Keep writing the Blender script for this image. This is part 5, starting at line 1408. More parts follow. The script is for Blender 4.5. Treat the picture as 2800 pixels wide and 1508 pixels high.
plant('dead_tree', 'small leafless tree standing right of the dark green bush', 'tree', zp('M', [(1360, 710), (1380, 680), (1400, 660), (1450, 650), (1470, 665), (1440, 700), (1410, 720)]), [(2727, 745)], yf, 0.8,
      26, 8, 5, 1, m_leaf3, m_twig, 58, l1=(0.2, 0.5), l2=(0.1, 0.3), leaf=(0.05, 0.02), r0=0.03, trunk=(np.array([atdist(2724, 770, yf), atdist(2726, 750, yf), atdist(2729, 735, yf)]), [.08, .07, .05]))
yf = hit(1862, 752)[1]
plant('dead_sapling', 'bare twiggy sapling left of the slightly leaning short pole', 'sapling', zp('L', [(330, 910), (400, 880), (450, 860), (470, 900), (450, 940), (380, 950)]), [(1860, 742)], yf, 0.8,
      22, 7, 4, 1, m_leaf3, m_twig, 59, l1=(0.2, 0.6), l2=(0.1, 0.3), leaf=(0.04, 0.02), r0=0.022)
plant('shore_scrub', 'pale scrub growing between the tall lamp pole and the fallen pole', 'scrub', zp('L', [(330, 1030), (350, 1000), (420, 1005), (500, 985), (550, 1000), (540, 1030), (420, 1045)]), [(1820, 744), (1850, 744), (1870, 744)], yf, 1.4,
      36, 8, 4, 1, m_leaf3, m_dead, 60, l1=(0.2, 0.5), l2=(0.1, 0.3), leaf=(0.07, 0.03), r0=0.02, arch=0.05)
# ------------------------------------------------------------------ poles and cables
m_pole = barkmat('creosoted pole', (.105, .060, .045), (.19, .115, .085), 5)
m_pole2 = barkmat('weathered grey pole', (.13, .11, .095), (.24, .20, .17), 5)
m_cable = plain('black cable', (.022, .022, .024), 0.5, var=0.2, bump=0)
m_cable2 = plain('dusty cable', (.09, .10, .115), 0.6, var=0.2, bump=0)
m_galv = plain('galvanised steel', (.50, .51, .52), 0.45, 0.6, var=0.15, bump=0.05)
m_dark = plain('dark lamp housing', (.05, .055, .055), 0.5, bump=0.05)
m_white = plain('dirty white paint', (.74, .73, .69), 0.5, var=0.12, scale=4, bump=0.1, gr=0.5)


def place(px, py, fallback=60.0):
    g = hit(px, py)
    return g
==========
Repeat every line of the data, exactly and in full.

Finished answer
Keep writing the Blender script for this image. This is part 5, starting at line 1408. More parts follow. The script is for Blender 4.5. Treat the picture as 2800 pixels wide and 1508 pixels high.
plant('dead_tree', 'small leafless tree standing right of the dark green bush', 'tree', zp('M', [(1360, 710), (1380, 680), (1400, 660), (1450, 650), (1470, 665), (1440, 700), (1410, 720)]), [(2727, 745)], yf, 0.8,
      26, 8, 5, 1, m_leaf3, m_twig, 58, l1=(0.2, 0.5), l2=(0.1, 0.3), leaf=(0.05, 0.02), r0=0.03, trunk=(np.array([atdist(2724, 770, yf), atdist(2726, 750, yf), atdist(2729, 735, yf)]), [.08, .07, .05]))
yf = hit(1862, 752)[1]
plant('dead_sapling', 'bare twiggy sapling left of the slightly leaning short pole', 'sapling', zp('L', [(330, 910), (400, 880), (450, 860), (470, 900), (450, 940), (380, 950)]), [(1860, 742)], yf, 0.8,
      22, 7, 4, 1, m_leaf3, m_twig, 59, l1=(0.2, 0.6), l2=(0.1, 0.3), leaf=(0.04, 0.02), r0=0.022)
plant('shore_scrub', 'pale scrub growing between the tall lamp pole and the fallen pole', 'scrub', zp('L', [(330, 1030), (350, 1000), (420, 1005), (500, 985), (550, 1000), (540, 1030), (420, 1045)]), [(1820, 744), (1850, 744), (1870, 744)], yf, 1.4,
      36, 8, 4, 1, m_leaf3, m_dead, 60, l1=(0.2, 0.5), l2=(0.1, 0.3), leaf=(0.07, 0.03), r0=0.02, arch=0.05)
# ------------------------------------------------------------------ poles and cables
m_pole = barkmat('creosoted pole', (.105, .060, .045), (.19, .115, .085), 5)
m_pole2 = barkmat('weathered grey pole', (.13, .11, .095), (.24, .20, .17), 5)
m_cable = plain('black cable', (.022, .022, .024), 0.5, var=0.2, bump=0)
m_cable2 = plain('dusty cable', (.09, .10, .115), 0.6, var=0.2, bump=0)
m_galv = plain('galvanised steel', (.50, .51, .52), 0.45, 0.6, var=0.15, bump=0.05)
m_dark = plain('dark lamp housing', (.05, .055, .055), 0.5, bump=0.05)
m_white = plain('dirty white paint', (.74, .73, .69), 0.5, var=0.12, scale=4, bump=0.1, gr=0.5)


def place(px, py, fallback=60.0):
    g = hit(px, py)
    return g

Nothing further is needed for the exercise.